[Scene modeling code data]
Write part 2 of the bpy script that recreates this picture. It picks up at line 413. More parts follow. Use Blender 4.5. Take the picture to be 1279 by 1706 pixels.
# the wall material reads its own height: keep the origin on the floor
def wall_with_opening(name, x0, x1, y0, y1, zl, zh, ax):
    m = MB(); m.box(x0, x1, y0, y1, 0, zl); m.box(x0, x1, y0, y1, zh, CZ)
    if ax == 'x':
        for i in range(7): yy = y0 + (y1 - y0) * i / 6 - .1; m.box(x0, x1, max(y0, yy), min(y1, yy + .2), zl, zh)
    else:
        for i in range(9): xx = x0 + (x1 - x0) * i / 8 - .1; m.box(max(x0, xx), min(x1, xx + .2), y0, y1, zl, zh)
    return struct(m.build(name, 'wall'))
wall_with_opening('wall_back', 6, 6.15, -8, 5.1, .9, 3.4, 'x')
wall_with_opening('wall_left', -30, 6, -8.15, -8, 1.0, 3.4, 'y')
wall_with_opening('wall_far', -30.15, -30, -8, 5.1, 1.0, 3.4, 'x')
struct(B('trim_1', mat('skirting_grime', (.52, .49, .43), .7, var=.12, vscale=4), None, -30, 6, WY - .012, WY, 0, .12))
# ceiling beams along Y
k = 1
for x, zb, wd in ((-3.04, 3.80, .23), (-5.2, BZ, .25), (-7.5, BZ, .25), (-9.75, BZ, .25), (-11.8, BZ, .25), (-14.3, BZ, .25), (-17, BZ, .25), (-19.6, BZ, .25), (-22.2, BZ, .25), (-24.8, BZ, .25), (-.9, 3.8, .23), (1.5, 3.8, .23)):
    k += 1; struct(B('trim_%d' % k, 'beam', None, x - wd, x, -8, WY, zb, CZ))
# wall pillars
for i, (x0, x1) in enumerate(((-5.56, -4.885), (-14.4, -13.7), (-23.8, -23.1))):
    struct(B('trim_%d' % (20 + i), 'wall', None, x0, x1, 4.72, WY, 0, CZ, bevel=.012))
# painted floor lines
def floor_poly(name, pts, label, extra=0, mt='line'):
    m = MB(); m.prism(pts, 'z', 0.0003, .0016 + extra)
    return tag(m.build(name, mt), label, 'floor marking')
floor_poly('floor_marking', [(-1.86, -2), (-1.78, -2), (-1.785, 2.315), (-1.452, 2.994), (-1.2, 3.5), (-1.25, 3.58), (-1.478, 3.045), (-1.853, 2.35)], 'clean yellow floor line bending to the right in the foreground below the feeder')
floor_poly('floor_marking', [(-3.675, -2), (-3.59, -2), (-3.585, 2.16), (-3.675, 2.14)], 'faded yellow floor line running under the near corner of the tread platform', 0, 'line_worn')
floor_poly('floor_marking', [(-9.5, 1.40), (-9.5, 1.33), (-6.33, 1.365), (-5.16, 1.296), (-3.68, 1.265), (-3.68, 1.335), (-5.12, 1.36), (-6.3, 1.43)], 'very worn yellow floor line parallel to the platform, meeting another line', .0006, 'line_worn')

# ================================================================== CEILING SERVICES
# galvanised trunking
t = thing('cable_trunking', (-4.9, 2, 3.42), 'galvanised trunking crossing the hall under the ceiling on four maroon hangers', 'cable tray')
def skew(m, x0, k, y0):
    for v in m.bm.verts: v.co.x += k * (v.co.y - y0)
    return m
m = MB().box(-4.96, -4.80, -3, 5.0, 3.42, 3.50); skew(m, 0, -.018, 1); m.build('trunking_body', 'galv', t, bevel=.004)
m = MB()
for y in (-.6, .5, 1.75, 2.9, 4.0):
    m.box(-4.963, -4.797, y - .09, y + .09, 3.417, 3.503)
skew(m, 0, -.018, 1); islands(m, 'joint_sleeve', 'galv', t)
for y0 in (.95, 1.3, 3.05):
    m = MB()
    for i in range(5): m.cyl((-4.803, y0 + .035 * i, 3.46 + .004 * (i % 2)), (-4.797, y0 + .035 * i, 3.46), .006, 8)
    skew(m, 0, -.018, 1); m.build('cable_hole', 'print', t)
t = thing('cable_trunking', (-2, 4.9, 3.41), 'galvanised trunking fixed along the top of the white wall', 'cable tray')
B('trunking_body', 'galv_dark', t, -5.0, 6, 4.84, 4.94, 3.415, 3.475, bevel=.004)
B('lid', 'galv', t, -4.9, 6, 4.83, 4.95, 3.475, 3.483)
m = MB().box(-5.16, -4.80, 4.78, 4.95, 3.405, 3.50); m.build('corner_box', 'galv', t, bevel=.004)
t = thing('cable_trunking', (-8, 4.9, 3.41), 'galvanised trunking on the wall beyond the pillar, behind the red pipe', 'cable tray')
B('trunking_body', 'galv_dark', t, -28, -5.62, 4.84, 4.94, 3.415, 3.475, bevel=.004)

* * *

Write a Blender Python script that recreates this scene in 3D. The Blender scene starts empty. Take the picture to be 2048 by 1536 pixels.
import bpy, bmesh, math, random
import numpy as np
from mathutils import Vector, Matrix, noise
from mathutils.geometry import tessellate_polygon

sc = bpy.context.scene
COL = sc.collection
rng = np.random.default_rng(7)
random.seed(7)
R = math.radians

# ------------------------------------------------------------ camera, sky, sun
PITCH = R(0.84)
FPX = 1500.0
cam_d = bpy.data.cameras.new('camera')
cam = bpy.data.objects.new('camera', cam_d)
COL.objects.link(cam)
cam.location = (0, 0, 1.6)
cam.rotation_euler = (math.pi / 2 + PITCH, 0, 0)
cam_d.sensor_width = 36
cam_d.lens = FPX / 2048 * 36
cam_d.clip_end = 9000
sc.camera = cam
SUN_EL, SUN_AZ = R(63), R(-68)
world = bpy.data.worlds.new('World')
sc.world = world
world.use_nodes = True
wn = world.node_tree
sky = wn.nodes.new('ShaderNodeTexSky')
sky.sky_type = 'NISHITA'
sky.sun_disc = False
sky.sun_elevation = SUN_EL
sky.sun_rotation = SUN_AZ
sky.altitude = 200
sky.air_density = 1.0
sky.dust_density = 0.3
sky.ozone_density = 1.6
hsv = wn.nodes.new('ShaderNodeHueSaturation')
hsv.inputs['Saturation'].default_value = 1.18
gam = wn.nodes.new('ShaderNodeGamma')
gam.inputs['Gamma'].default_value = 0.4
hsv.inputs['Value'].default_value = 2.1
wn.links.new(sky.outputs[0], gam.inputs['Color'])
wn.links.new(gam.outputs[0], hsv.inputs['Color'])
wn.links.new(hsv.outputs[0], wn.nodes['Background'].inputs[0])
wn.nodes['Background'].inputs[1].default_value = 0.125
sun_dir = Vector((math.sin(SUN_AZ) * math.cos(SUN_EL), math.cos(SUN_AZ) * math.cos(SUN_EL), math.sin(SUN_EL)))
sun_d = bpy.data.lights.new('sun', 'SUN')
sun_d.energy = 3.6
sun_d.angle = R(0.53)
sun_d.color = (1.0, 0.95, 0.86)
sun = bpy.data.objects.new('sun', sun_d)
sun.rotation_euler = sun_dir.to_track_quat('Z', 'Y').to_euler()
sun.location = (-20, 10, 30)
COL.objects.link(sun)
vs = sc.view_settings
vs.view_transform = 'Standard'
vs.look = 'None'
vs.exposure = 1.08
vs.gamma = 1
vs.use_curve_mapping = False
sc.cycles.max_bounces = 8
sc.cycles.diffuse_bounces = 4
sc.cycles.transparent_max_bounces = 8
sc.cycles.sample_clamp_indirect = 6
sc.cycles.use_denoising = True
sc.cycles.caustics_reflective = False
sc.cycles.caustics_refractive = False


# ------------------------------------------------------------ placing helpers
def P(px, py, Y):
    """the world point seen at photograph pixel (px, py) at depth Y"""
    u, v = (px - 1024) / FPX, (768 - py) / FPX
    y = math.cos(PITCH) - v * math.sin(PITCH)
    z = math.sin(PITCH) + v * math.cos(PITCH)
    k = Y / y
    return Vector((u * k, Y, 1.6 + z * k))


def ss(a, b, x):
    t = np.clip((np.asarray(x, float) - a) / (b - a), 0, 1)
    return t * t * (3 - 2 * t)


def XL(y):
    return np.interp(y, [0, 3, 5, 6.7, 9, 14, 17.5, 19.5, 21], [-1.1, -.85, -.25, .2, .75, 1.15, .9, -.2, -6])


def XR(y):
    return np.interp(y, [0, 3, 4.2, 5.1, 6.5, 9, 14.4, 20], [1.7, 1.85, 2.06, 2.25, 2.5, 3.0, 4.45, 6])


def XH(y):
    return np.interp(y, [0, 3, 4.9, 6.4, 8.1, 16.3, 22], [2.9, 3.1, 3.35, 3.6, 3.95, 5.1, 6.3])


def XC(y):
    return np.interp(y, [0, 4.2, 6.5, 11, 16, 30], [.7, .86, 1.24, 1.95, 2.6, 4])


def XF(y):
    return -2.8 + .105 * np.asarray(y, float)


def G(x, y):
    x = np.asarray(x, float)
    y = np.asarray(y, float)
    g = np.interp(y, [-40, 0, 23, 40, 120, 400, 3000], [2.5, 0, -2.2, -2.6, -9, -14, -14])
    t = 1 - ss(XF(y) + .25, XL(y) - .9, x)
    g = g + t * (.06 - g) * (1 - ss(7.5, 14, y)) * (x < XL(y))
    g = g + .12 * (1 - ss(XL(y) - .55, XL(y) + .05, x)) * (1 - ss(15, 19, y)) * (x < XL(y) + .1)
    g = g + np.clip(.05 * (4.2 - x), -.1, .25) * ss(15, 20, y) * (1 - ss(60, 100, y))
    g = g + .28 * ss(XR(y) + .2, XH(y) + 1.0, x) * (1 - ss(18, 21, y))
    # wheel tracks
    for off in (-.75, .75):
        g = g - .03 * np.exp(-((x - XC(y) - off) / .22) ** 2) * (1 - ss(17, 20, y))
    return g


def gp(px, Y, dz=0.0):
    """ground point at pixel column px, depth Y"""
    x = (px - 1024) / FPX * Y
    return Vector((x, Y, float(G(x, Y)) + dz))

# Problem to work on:
Extract, word for word, every line beginning with the one that holds "B('lid', 'galv', t, -4.9, 6, 4.83, 4.95, 3.475, 3.483)" and concluding with the one that holds "-5.62, 4.84, 4.94, 3.415, 3.475, bevel=.004)". Include both of those lines.

# Expected answer:
B('lid', 'galv', t, -4.9, 6, 4.83, 4.95, 3.475, 3.483)
m = MB().box(-5.16, -4.80, 4.78, 4.95, 3.405, 3.50); m.build('corner_box', 'galv', t, bevel=.004)
t = thing('cable_trunking', (-8, 4.9, 3.41), 'galvanised trunking on the wall beyond the pillar, behind the red pipe', 'cable tray')
B('trunking_body', 'galv_dark', t, -28, -5.62, 4.84, 4.94, 3.415, 3.475, bevel=.004)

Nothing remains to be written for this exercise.